The White Monkey Talks Gear: Chairs

Jul 30, 2012 by

Let’s address the monkey in the room right off the bat.

How does one even consider taking a chair backpacking? Isn’t the whole point to “go light?” I mean, we’re backpacking, which refers to hiking. Somehow a chair just doesn’t seem to fit into the equation.

The chair fits inside this bag, not much bigger than me

Okay, you got me there. But as I pointed out in previous posts, sometimes you can sacrifice something for another creature comfort. Creature comfort – that’s a monkey joke.

For example, if The Writer is sleeping on the ground – verses his hammock – he takes a sleeping pad that’s probably heavier than most. Why? Because he is willing to sacrifice a little weight for more comfort. So he might drop something else out of the bag so he can carry the heavier pad.

Let’s face it, a chair is a serious “extra.” And I know you’re thinking how in the world are you going to strap a chair, even one of those small beach chairs, on the back of your backpack. Rather cumbersome isn’t it?

And aren’t we in the Great Outdoors? And aren’t there plenty of rocks and stumps and, let’s face it, the ground to sit on.

Yeah. But if it’s really wet or you are just plain worn out, wouldn’t it be nice to sit in a chair? Just think about it – a hard rock or a chair.

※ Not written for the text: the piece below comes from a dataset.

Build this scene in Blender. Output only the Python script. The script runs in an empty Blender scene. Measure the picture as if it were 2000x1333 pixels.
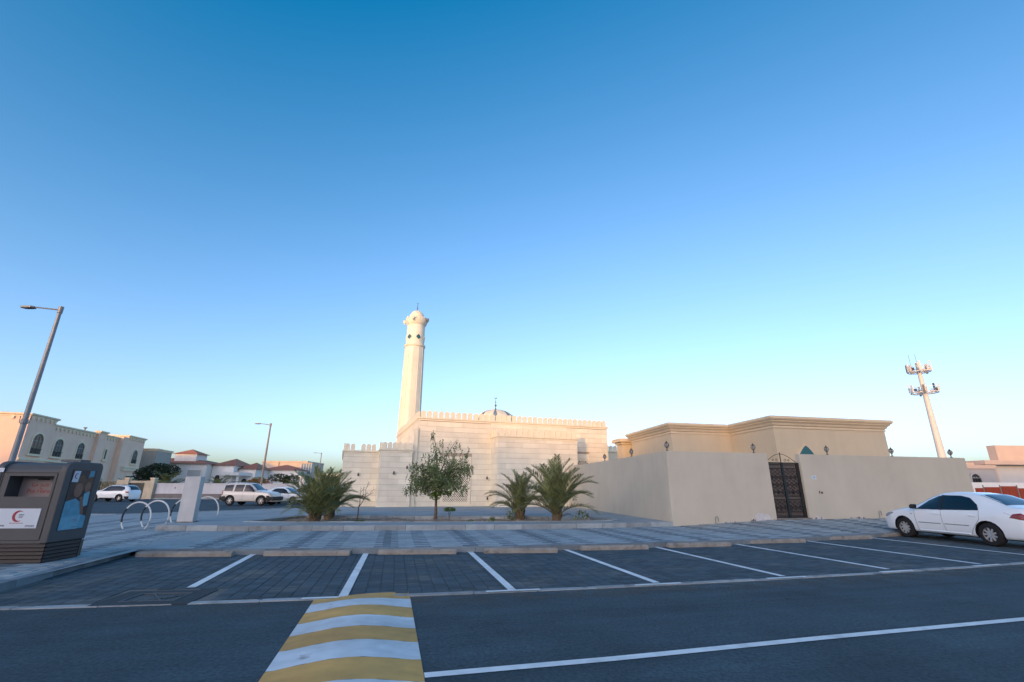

Enter the Alite Monarch Butterfly Chair.

As you can see to the right, it packs up in its own little bag. Folded up, it’s about 4.5 inches wide and 13 inches long.

Here it is disassembled – a rather jumbled mess isn’t it?

The kicker? It weighs just over a pound at 18 ounces. In other words, it’s not heavy at all. The Writer can easily add a pound to his pack just taking one sleeping pad over another. Again, this is one of those creature comforts (monkey joke again) that you decide whether it’s worth carrying.

When you open the bag, you’ve got a seat cover and a jumble of rods connected by shock cord. Put all the cords together – pretty much like what you do with tent poles – and you’re ready to put it all together. At first, the frame may seem a little confusing, but one end is color-coded so you know which pole to insert into which pocket on the chair frame.

Once you get the hang of it, you can pretty much put it together in under 30 seconds.

A couple of other facts about this rather ingenious contraption. First, you can get it in just about any color of the rainbow. The only reason The Writer has this green one is because that was all that was left.

It’s rated to hold up to 250 pounds. Since The Writer doesn’t weigh that much, we have not tested its limits. I fit in it just fine.

Okay, and now for the really fun part. It only has two legs.

And I know right about now you going – no chair, by definition, can only have two legs. Three maybe, but we call that a stool.

Just bear (get it, “bear?” – like in the woods) with me.

You did not buy an incomplete model. And yes, all parts are there. The beauty of this is that your legs – the two attached to your body – serve as the two front legs.

And yes, it takes a bit of getting used to. There is a little bit of coordination required. But it’s perfect for laying back against a tree. And yes, you can also just sit around a campfire with everyone else. Everyone else who’s sitting on a stump or rock or the ground.

Okay, look closely – only two legs. I’d show you how you use your legs to balance, but obviously mine are too short. No jokes on that please

Because of its size, you are only about seven inches off the ground. You might tumble off the side a couple of times before you get the hang of it, but you are not really falling that far. Pro tip: it’s best to find level ground.

It also takes a little getting used to. Because it is so low to the ground, you kind of have to crouch down. Getting up is a little tricky too, but again, a few times in and out and you’ll be sitting with the best of them.

Is it for everyone? That’s up to you. Your best bet is to hit a camping store and try one out. But remember, it’s going to be a little weird the first few times.

Bottom line: if you’re willing to add just over a pound to your back so you can keep your butt of the ground, you should really check this out.